Merval Pereira
O Globo
Estamos vivendo tempos estranhos, vive repetindo o ministro Marco Aurélio, em tom crítico, quando alguma coisa acontece no plenário do Supremo com que ele não concorde. Os ministros que formam hoje a minoria no plenário fazem parte da maioria da Segunda Turma, que é vista como mais condescendente com os réus da Lava Jato, e Marco Aurélio, que comunga com a visão dessa maioria, está deslocado na Primeira Turma, quase sempre saindo derrotado.
Foi na Segunda Turma, por exemplo, que a Lei da Ficha Limpa foi solenemente ignorada para permitir que o ex-senador Demóstenes Torres possa se candidatar ao Senado nas próximas eleições. Cassado por seu envolvimento com o bicheiro Carlinhos Cachoeira, o ex-senador está inelegível automaticamente, e no entanto os ministros Dias Toffoli, Ricardo Lewandowisk e Gilmar Mendes deram-lhe o direito de concorrer sem que a cassação de seu mandato tenha sido anulada pelo Senado.
INELEGÍVEIS – Só assim, em tempos menos estranhos, ele poderia se livrar da Lei da Ficha Limpa que diz expressamente que políticos condenados em segunda instância ou cassados tornam-se inelegíveis. Se três ministros do Supremo se dão ao direito de ignorar uma lei em vigor, vivemos mesmo em tempos estranhos.
O ministro Lewandowisk manteve o tom crítico em seu voto em reunião recente do Supremo ao defender o direito de Paulo Maluf aos embargos infringentes, mas acabou sendo derrotado. Insinuou que o país vive um momento de exceção, como se não estivéssemos numa democracia plena.
Disse o ministro: “Em momentos de crise, como este que estamos vivendo, é preciso encarar com uma generosidade ainda maior do que normalmente o fazemos a possibilidade de interposição de recursos e a impetração de habeas corpus.
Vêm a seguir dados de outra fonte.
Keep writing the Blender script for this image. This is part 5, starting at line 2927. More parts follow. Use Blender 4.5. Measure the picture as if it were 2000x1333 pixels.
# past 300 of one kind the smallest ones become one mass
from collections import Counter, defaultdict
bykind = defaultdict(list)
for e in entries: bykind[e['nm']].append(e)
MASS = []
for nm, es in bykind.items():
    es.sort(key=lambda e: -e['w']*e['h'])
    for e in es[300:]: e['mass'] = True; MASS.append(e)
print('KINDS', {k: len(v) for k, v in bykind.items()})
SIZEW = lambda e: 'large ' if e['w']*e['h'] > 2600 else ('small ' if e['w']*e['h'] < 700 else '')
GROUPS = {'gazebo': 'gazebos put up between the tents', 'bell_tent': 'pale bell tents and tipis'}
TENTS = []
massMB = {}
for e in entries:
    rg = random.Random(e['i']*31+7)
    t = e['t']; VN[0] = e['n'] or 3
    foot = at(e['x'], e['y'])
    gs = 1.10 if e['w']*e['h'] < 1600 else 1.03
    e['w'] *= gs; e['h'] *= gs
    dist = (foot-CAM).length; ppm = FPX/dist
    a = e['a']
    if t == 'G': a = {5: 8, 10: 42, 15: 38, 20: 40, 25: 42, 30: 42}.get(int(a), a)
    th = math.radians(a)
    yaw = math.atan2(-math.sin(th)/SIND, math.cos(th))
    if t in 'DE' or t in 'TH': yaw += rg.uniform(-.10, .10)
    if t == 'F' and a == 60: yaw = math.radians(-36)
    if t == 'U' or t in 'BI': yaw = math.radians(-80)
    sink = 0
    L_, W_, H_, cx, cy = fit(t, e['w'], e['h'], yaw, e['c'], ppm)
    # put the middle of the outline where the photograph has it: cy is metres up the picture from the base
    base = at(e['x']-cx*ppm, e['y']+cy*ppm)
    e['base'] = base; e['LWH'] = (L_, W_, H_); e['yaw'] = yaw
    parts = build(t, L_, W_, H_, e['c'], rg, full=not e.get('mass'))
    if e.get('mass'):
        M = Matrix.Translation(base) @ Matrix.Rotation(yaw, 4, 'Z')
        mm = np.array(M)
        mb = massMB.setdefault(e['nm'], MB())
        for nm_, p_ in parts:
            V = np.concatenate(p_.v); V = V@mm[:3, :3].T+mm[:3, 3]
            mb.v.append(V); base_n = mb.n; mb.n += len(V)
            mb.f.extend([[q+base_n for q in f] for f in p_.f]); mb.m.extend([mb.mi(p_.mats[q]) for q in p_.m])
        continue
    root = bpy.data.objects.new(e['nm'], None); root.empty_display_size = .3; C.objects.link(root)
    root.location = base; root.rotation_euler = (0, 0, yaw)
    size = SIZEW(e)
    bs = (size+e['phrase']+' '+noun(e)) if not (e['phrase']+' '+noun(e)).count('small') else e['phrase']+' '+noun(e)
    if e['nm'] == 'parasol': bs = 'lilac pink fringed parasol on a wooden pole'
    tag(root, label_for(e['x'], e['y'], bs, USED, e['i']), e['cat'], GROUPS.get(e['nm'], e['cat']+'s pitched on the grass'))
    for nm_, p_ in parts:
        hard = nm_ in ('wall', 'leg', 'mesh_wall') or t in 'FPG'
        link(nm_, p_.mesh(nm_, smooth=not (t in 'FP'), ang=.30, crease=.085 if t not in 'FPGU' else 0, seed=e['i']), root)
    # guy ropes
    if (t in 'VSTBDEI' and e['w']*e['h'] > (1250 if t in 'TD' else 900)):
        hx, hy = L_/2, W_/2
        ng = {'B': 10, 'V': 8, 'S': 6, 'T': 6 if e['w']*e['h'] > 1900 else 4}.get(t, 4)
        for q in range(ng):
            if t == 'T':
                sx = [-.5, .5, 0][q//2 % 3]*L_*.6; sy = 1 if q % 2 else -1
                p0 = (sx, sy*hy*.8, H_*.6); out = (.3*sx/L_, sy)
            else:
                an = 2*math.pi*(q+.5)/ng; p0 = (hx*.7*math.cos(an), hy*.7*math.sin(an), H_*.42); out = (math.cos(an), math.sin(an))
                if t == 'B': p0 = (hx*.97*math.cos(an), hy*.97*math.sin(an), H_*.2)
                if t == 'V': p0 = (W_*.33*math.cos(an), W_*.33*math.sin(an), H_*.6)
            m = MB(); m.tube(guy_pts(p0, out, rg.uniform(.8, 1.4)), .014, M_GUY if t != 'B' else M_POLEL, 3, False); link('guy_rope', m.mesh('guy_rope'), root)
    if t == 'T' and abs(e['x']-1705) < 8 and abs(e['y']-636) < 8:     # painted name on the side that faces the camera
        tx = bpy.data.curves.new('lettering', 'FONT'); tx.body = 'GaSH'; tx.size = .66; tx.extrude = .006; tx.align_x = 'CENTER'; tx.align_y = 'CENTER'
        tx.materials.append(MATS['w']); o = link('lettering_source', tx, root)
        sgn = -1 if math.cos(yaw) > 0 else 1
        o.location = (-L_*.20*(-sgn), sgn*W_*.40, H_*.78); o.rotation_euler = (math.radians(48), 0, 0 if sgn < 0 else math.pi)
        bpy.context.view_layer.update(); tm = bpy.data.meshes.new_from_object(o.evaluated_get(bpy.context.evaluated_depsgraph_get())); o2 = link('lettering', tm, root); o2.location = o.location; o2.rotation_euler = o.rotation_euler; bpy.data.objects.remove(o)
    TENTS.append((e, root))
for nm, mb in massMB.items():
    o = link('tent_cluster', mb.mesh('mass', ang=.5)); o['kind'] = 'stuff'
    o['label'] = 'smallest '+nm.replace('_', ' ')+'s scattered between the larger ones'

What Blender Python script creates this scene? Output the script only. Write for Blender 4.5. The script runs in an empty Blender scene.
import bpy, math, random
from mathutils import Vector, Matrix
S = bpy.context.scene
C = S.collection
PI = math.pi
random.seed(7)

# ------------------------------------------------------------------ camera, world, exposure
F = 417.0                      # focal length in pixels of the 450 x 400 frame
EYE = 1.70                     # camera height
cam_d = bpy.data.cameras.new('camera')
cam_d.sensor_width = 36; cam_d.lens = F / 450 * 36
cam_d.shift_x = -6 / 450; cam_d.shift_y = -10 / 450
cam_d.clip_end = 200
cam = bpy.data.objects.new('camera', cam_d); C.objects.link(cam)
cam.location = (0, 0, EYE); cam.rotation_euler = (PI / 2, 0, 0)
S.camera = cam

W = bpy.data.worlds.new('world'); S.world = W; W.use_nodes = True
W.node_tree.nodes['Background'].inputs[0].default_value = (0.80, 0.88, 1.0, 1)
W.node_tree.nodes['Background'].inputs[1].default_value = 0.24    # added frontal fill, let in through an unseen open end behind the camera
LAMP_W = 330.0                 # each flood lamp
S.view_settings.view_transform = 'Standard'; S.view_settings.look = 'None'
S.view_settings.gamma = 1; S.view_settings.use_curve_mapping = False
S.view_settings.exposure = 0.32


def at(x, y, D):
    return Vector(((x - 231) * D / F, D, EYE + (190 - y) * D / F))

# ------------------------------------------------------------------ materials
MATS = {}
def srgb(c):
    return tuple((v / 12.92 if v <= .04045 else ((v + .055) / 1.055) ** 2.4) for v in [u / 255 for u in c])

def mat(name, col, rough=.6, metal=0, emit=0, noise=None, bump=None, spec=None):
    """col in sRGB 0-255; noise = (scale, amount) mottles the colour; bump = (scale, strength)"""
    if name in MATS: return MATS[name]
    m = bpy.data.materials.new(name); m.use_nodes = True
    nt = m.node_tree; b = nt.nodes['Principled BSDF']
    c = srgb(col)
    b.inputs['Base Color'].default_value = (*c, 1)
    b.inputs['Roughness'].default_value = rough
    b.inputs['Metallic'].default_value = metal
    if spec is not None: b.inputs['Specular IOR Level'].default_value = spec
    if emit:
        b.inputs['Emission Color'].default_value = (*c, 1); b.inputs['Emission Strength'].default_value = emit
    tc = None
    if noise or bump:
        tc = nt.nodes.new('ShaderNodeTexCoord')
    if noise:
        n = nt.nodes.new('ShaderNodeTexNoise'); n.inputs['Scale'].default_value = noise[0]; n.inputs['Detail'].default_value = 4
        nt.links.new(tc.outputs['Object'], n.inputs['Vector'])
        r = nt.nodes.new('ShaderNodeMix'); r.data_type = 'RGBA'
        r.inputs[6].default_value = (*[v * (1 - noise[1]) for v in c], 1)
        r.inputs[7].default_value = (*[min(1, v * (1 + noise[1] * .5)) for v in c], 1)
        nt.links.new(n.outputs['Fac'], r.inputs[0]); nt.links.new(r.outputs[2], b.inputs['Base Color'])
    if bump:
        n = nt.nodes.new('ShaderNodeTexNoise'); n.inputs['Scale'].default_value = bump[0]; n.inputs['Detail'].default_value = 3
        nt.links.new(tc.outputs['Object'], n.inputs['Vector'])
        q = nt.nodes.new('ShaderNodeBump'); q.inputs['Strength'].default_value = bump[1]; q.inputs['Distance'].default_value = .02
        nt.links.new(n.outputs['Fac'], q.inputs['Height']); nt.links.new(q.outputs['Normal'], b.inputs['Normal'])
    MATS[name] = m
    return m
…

Todos sabemos que acabamos de sair de um impeachment e estamos testemunhando uma intervenção federal no Estado do Rio de Janeiro, uma das maiores unidades de nossa federação, e a intervenção federal é um instrumento constitucional que permite a substituição da legalidade ordinária por uma legalidade extraordinária assim como ocorre no Estado de Defesa e no Estado de Sítio. É por isso mesmo que a lei maior não permite a votação de emendas constitucionais quando estejam vigentes estes institutos. Estamos, portanto, vivendo sem dúvida nenhuma uma situação excepcional”.